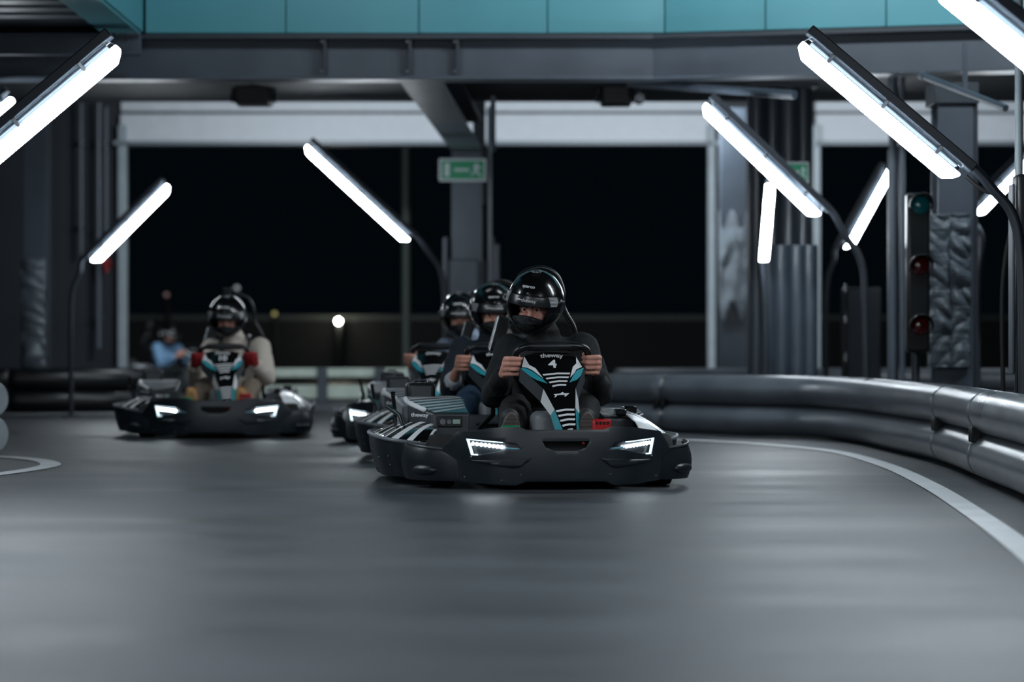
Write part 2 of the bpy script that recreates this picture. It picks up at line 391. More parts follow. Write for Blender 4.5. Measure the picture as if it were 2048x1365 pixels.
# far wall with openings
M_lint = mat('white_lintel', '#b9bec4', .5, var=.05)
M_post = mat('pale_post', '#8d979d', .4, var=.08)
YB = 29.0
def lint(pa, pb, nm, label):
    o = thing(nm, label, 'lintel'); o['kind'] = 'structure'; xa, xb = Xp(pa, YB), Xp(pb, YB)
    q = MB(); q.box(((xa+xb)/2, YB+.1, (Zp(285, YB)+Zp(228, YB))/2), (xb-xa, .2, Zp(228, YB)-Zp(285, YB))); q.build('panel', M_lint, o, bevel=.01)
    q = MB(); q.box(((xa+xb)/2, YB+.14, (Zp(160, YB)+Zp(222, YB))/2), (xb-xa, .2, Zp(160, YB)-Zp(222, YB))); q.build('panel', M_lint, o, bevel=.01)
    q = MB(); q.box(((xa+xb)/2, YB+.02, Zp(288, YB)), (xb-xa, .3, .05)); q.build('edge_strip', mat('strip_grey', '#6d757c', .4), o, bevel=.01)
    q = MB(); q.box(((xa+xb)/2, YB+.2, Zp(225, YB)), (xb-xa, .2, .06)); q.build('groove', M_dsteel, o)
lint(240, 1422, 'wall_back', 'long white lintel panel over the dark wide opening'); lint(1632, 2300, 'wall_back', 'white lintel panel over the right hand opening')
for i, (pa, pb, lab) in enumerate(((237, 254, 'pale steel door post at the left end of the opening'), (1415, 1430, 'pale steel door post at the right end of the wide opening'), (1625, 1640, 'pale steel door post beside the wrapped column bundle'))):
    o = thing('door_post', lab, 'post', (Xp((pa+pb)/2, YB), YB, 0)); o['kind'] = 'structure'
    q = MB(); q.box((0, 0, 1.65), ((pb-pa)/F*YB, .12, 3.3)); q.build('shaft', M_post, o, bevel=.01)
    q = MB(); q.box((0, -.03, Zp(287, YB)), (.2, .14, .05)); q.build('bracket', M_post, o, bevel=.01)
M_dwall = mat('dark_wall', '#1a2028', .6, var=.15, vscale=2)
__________
AIM = Working from the lines above, reproduce the material exactly and exclude its pictures.

RESULT OF THIS EXERCISE =
Write part 2 of the bpy script that recreates this picture. It picks up at line 391. More parts follow. Write for Blender 4.5. Measure the picture as if it were 2048x1365 pixels.
# far wall with openings
M_lint = mat('white_lintel', '#b9bec4', .5, var=.05)
M_post = mat('pale_post', '#8d979d', .4, var=.08)
YB = 29.0
def lint(pa, pb, nm, label):
    o = thing(nm, label, 'lintel'); o['kind'] = 'structure'; xa, xb = Xp(pa, YB), Xp(pb, YB)
    q = MB(); q.box(((xa+xb)/2, YB+.1, (Zp(285, YB)+Zp(228, YB))/2), (xb-xa, .2, Zp(228, YB)-Zp(285, YB))); q.build('panel', M_lint, o, bevel=.01)
    q = MB(); q.box(((xa+xb)/2, YB+.14, (Zp(160, YB)+Zp(222, YB))/2), (xb-xa, .2, Zp(160, YB)-Zp(222, YB))); q.build('panel', M_lint, o, bevel=.01)
    q = MB(); q.box(((xa+xb)/2, YB+.02, Zp(288, YB)), (xb-xa, .3, .05)); q.build('edge_strip', mat('strip_grey', '#6d757c', .4), o, bevel=.01)
    q = MB(); q.box(((xa+xb)/2, YB+.2, Zp(225, YB)), (xb-xa, .2, .06)); q.build('groove', M_dsteel, o)
lint(240, 1422, 'wall_back', 'long white lintel panel over the dark wide opening'); lint(1632, 2300, 'wall_back', 'white lintel panel over the right hand opening')
for i, (pa, pb, lab) in enumerate(((237, 254, 'pale steel door post at the left end of the opening'), (1415, 1430, 'pale steel door post at the right end of the wide opening'), (1625, 1640, 'pale steel door post beside the wrapped column bundle'))):
    o = thing('door_post', lab, 'post', (Xp((pa+pb)/2, YB), YB, 0)); o['kind'] = 'structure'
    q = MB(); q.box((0, 0, 1.65), ((pb-pa)/F*YB, .12, 3.3)); q.build('shaft', M_post, o, bevel=.01)
    q = MB(); q.box((0, -.03, Zp(287, YB)), (.2, .14, .05)); q.build('bracket', M_post, o, bevel=.01)
M_dwall = mat('dark_wall', '#1a2028', .6, var=.15, vscale=2)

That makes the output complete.